There are many firewall tools available. Refer to the documentation for your specific security tool. For example, Linux users can use iptables.
Proxy server
You can require all network requests made by Grafana to go through a proxy server.
Self-hosted reverse proxy options include but are not limited to:
- Pomerium, which has a guide for securing Grafana
- NGINX using their guide on restricting access with HTTP basic authentication
- OAuth2 proxy
Limit Viewer query permissions
Users with the Viewer role
can enter any possible query in any of the data sources available in the organization, not just the queries that are defined on the dashboards for which the user has Viewer permissions.

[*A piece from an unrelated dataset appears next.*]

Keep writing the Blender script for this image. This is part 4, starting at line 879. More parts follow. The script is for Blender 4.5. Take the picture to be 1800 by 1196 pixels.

For example, in a Grafana instance with one data source, one dashboard, and one panel that has one query defined, you might assume that a Viewer can only see the result of the query defined in that panel. Actually, the Viewer has access to send any query to the data source. With a command-line tool like curl (there are many tools for this), the Viewer can make their own query to the data source and potentially access sensitive data.
To address this vulnerability, you can restrict data source query access in the following ways:
- Create multiple data sources with some restrictions added in data source configuration that restrict access (like database name or credentials). Then use the Data Source Permissions Enterprise feature to restrict user access to the data source in Grafana.
- Create a separate Grafana organization, and in that organization, create a separate data source. Make sure the data source has some option/user/credentials setting that limits access to a subset of the data. Not all data sources have an option to limit access.
Implications of enabling anonymous access to dashboards
When you enable anonymous access in Grafana, any visitor or user can use Grafana as a Viewer without signing in. This section lists the security implications of enabling Anonymous access.
- Anyone with the URL of a dashboard accessible by the Viewer role can access that dashboard.
- New dashboards are publicly available unless the dashboard creator hides them from all Viewers.
- Anyone can edit or delete dashboards that have granted Edit or Admin abilities to Viewers.
- Anyone can make
view
calls to the API and list all folders, dashboards, and data sources. - Anyone can make arbitrary queries to any data source that the Grafana instance is configured with.